賛辞をつらねすぎると空々しく聞こえる。こうなったら、読んで幸せな気分になった文章をいくつか引用するしかないだろう。

「粒タイプ」のガムがこわい。いちどスキップしながらあれを口に放り込んで、気管に詰まらせてあやうく死ぬところだった。あのような恐るべき殺人兵器が白昼堂々とキオスクで売られていることに慄然とする。スムーズに気管に吸い込まれるようにつるつるに仕上げた表面。両端を平たくつぶした流線型。ぴったり気管にフィットする大きさと形。そこには明確な殺意が感じとれるではないか。さらに恐ろしいのは、まったく同じような形と名前とパッケージのキャンディが、往々にして同じメーカーから発売されているという事実だ。キャンディをガムとまちがえて思いきり噛んだことによる歯および顎への衝撃および精神的ショック、といった惨事が、報道こそされないが全国で日に三十件ぐらいは発生していると思うのだが、その責任をクロレッツとかはどう取るつもりなのか。(「オオカミなんかこわくない」)
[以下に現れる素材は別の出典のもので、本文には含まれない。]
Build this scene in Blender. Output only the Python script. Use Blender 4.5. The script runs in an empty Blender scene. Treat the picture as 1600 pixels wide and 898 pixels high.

そこへいくと、私の名字は特別に珍しいわけでなく変わっているわけでもない。ところが発音と声質が悪いせいなのか、電話でこちらの名前を名乗らなければならないときなど、一回で正しく聞き取ってもらえることはまずない。「岸本と申します」「ニシモトさんですね」「いえ、岸本です」「あ、クシモトさん」「いやいや違います。キ、シ、モ、ト、です」「ヒ、シ、モ、トさん?」「いやそうじゃなく、あのほら海岸の岸にモト」「え、ウミモト?」「いえいえいえ、えーとだからほれ、きききき金隠しのキにシピンのシ」こんな時にかぎってろくな単語が浮かばない。だいたい今どきシピンなんて誰が知っているというのだ。大洋ホエールズももうないというのに。汗だくになって電話を切って振り返ると、課の人たちが全員死んでいる。(「続・私の考え」)
引用のためキーボードを叩きながら、「シピンかあ」と、おかしくてまた笑ってしまった。
翻訳家として携わったニコルソン・ベイカーの小説(『中二階』『もしもし』『フェルマータ』など)もすこぶる面白そうで、しばらく岸本さんの仕事の追っかけをやることになりそうである。